Night fell; breathless, silent night, with a sound of frogs along the ditches. Across the front of the town the soldiers lay waiting for the word to attack. Wounded, worn out, nervously broken, they straggled to the front, keyed up to the last notch of desperation. This night they would not be repulsed. They would take the town or die where they stood. And as nine o'clock approached, the hour at which the attack had been set, the tension became dangerous.

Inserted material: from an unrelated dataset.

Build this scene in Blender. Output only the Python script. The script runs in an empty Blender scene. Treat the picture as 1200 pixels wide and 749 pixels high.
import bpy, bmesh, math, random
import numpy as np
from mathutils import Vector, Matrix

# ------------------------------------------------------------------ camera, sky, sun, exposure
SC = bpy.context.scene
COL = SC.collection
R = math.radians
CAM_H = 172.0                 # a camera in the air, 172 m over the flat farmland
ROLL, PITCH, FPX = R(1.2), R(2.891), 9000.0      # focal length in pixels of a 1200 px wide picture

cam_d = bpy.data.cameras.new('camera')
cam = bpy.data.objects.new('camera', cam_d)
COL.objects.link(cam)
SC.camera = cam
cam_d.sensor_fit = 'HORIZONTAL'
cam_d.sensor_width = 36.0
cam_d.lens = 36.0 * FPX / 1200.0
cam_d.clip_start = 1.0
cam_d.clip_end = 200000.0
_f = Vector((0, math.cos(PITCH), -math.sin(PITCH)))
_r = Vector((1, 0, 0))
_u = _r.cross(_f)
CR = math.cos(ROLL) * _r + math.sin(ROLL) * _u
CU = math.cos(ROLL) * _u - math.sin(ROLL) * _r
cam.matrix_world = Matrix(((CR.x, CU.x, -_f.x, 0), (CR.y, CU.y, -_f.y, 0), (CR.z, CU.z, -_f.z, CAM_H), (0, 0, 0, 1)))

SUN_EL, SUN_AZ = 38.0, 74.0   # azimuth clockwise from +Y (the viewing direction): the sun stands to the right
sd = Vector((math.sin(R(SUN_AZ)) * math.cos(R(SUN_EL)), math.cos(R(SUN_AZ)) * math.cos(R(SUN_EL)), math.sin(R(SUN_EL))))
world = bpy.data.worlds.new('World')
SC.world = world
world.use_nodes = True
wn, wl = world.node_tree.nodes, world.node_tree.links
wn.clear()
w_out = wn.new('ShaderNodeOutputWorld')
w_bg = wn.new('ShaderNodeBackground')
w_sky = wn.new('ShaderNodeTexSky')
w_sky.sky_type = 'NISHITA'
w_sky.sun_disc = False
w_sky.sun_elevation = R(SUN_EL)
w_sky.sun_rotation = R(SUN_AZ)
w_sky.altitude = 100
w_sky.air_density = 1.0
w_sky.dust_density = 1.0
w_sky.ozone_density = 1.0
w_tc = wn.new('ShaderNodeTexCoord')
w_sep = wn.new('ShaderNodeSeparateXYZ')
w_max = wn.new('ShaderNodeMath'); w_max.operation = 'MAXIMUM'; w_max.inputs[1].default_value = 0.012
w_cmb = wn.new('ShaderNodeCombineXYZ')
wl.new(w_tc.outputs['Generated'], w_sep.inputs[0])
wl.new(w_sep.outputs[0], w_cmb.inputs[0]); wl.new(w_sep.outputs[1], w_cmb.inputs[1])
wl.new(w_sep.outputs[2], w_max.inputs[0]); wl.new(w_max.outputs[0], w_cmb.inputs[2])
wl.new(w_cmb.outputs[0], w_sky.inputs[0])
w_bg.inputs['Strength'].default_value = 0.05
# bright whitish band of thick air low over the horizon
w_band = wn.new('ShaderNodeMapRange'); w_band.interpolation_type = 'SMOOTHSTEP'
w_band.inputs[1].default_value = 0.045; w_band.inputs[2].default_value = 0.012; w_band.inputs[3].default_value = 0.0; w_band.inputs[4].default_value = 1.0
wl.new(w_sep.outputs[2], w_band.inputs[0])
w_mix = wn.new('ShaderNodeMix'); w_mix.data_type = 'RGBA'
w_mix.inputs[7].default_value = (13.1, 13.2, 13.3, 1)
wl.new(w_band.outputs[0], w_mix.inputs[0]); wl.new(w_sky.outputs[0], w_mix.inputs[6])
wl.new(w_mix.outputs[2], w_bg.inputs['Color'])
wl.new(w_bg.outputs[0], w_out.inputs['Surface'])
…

Nine o'clock came and passed—not a sound or movement. For some reason the order was withheld. Ten o'clock. Suddenly off to the right a volley burst from the town. All along our line awoke the answer, but after a few more volleys the Federal fire altogether ceased. From the town came other, more mysterious sounds. The electric lights went out and in the darkness there was a subtle stir and movement, indefinable. At length the order was given to advance, but as our men crept forward in the dark the front rank suddenly gave a yell, and the truth spread through the ranks and out into the country, in one triumphant shout. Gomez Palacio had been evacuated! With a great babble of voices the army poured into the town. A few scattered shots sounded where our troops caught some of the Federals looting—for the Federal army had gutted the whole town before it left. And then our army began to loot. Their shouts and drunken singing and the sounds of smashing doors reached us out on the plain. Little tongues of flame flickered up where the soldiers were burning some house that had been a fort of Federals. But the looting of the rebels was confined, as it almost always is, to food, and drink, and clothes to cover them. They disturbed no private house.